C'était bien pis encore à l'époque où le voyageur français Pierre Gilles, en 1529, visita la capitale de l'Orient. Les
Ottomans étaient là depuis soixante-seize ans. Ces « âpres ennemis de l'art vitruvien, ces Turcs plus forts qu'Hercule lui-même »,
continuaient à loisir l'œuvre de destruction. Les Grecs, courbés sous le joug depuis près d'un siècle, redevenus barbares
au contact de leurs maîtres barbares, ne savaient plus l'histoire de leurs ancêtres ; ils impatientaient le curieux
voyageur de leurs niaises explications sur les colonnes et sur les serpents. Les Vénitiens, riches et vandales comme des
Anglais de 1826, achetaient les obélisques renversés pour en orner leurs églises de l'Adriatique.
Le sensible archéologue
pouvait à peine retenir ses larmes. Ce n'était pas de voir l'hippodrome en ruines qui l'affligeait le plus, c'était de voir
« les ruines insultées ». Il y avait là, étendues à terre, des colonnes de 22 pieds de long, la base jetée d'un côté,
le chapiteau de l'autre. On les sciait par le travers comme des bûches de bois ; on en faisait des dalles à paver les bains,
des boulets de marbre pour l'artillerie de Soliman. Ces beaux chapiteaux antiques, les barbares les retravaillaient à leur goût :
on les creusait pour en faire des pétrins de boulanger ! « Ce qui mettait le comble à ma douleur, c'était la vue d'une médaille
que je venais de ramasser : on voyait d'un côté Bélisaire triomphant dans l'hippodrome du roi des Vandales et Justinien
qui accueillait le triomphateur, de l'autre l'effigie de Bélisaire avec cette légende, à laquelle la vue de cette désolation
donnait un sens cruellement ironique : GLORIA ROMANORUM ! »

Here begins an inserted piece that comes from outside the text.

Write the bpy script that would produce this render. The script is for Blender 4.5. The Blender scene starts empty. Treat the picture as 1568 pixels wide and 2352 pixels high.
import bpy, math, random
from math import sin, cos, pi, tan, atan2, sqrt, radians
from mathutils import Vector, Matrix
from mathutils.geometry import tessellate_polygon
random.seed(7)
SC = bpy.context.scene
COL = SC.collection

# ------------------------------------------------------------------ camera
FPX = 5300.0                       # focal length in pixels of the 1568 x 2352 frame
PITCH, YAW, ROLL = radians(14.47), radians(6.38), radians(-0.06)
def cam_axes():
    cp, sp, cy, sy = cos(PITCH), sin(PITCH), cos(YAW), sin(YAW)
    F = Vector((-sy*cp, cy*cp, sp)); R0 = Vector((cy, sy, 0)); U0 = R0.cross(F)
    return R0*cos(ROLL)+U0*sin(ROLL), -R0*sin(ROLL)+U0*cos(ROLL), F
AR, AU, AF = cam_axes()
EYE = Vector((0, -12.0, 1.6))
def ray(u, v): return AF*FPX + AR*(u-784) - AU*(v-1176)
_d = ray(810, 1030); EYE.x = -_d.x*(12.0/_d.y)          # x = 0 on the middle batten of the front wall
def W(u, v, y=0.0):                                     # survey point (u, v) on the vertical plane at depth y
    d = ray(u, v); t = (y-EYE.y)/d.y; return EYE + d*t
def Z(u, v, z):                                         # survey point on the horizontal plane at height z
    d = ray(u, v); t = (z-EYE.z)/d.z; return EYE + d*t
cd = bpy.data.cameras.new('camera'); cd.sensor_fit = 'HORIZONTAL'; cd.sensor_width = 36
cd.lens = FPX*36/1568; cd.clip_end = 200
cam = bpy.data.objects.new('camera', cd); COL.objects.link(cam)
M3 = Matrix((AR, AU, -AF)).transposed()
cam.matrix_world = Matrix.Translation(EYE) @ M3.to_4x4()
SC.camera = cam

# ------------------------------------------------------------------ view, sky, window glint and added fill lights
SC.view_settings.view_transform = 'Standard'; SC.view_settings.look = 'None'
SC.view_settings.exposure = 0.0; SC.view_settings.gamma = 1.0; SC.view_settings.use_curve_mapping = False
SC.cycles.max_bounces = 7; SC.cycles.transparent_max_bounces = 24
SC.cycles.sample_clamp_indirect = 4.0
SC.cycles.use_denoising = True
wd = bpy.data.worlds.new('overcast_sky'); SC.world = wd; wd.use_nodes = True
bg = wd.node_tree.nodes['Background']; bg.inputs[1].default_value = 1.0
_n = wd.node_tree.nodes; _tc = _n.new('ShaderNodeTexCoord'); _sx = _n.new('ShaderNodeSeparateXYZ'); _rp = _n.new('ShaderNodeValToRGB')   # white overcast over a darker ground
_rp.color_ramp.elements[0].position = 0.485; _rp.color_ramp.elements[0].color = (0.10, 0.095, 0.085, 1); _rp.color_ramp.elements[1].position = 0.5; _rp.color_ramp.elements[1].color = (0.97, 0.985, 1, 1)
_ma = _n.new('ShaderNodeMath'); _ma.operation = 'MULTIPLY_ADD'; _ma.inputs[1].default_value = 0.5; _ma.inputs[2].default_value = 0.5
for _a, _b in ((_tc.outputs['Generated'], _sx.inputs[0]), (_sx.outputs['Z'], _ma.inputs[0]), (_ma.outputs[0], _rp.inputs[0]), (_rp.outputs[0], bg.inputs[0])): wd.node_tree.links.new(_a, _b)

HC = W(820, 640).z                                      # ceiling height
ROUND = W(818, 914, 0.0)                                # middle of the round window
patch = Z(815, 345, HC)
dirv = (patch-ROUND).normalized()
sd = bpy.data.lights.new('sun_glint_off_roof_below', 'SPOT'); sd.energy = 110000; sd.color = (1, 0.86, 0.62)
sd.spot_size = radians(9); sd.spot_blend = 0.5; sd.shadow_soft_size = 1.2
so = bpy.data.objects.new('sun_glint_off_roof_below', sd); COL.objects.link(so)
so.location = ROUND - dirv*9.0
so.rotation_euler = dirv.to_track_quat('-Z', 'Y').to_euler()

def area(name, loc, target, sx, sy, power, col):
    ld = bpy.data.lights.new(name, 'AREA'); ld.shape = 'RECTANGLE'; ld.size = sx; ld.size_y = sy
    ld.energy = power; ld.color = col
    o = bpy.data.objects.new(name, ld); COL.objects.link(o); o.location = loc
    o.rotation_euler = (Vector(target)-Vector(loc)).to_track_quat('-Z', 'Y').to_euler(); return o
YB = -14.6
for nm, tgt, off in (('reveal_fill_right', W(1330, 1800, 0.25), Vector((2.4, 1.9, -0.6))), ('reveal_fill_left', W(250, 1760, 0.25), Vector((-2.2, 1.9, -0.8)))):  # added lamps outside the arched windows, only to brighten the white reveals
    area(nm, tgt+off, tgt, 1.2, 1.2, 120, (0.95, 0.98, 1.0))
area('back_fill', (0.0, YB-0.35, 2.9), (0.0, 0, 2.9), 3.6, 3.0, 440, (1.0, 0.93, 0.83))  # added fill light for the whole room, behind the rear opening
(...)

Aujourd'hui on voit, sur une des places de Stamboul, deux grands obélisques qui sont là on ne sait-pas bien pourquoi, et un
petit monument de bronze à demi engagé dans des décombres. Le sol est grossièrement nivelé; mais on se prend à songer
aux Hercules de bronze, aux Hélènes de marbre blanc, dont les débris sont peut-être enfouis là. C'est tout ce qui reste
de l'hippodrome, c'est tout ce qui reste des grandes luttes des verts et des bleus, de ce qui, pendant six cents ans,
passionna jusqu'à la démence la plus grande et la plus civilisée des sociétés du Moyen-Âge.